Ballet at the Quarry


(from Annie’s pen.) What a great night we had. It started in Mundaring where the bus was waiting for us. We made a quick stop at a new pickup point in Glen Forrest where Rosemary and Deirdre climbed aboard and off we went to the Quarry Amphitheatre. There was a buzz of anticipation in the air when we arrived, the evening perfect and balmy. As we tucked into our respective picnics, we were able to watch the dancers perform their warmup routines. Such precious memories of bygone days when we could move our bodies with the flexibility (almost!) of those youthful and athletic young dancers. The evening’s performance by dancers of the West Australian Ballet, with WA’s flagship contemporary dance company, Co3 Australia, was named ‘InSynch’. There was not a tutu in sight, and it was obvious from the opening scene that this was not your run-ofthe-mill Swan Lake.
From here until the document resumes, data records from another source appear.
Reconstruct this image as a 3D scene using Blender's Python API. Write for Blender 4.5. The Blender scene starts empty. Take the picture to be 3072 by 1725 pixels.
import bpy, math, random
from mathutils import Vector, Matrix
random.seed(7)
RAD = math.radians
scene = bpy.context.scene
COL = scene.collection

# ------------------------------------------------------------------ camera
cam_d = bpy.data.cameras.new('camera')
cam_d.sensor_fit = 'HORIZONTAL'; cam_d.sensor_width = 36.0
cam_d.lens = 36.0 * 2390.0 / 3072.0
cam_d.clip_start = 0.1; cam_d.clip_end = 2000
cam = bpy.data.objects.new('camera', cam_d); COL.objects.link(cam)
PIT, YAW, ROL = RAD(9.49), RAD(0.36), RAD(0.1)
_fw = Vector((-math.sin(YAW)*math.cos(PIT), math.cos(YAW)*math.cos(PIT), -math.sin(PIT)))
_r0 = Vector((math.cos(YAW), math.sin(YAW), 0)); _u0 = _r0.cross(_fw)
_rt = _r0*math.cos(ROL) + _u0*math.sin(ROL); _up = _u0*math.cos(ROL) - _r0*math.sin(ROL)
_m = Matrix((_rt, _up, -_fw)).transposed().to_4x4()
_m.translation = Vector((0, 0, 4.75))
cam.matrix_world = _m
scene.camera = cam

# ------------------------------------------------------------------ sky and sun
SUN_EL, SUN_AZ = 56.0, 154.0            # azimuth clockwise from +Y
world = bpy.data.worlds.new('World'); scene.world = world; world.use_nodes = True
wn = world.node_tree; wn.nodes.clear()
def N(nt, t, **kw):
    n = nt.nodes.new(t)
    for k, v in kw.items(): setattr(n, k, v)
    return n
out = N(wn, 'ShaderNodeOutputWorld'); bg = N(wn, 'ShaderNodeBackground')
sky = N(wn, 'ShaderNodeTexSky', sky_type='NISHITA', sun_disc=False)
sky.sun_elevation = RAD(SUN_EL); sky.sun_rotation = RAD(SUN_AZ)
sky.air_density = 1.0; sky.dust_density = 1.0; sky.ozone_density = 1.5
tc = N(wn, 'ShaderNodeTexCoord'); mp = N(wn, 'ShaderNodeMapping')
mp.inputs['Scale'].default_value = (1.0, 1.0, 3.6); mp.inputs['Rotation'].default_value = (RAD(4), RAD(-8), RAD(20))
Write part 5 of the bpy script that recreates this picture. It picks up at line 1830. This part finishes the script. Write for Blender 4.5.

The first of four presentations – X-it – involved the combination of stage and screen and it was really tricky to discern whether the dancers were on the screen (previously filmed) or on the stage as they ‘moved’ from one to the other. The backdrop on the screen was Fremantle Prison where the dancers were filmed months before. The timing involved for them to create the impression of moving from screen to stage to screen was impeccable and, even if we had no idea what was going on, it was incredibly impressive! The second presentation, ‘The Sofa’, was a welcome light relief from the preceding piece. There was lots of laugh-out-loud moments as the dancers skilfully depicted the age-old ‘dance’ we’ve all negotiated – that of the gentle (or not so gentle) art of seduction on a cosy sofa. The third set involved the audience choosing (via their mobile phones) one of four pieces of music, to which the dancers improvised their dance - with a few metal benches set about the stage, the dancers moved and danced about the stage, alone, in pairs, forming into random groups. Hard to imagine they hadn’t rehearsed it all first but, according to the blurb, they made it up as they went along and had no idea which music would be played until minutes before the performance. The final piece was Reincarnation. It was pretty confusing. Dancers were ‘dying’ in the presence of the devil (a brilliant dancer, Polly Hilton), only to be resurrected later. It was somewhat long but still entertaining and offered the spectacle that we have come to expect from the opening of the Season at the fantastic Quarry Amphitheatre.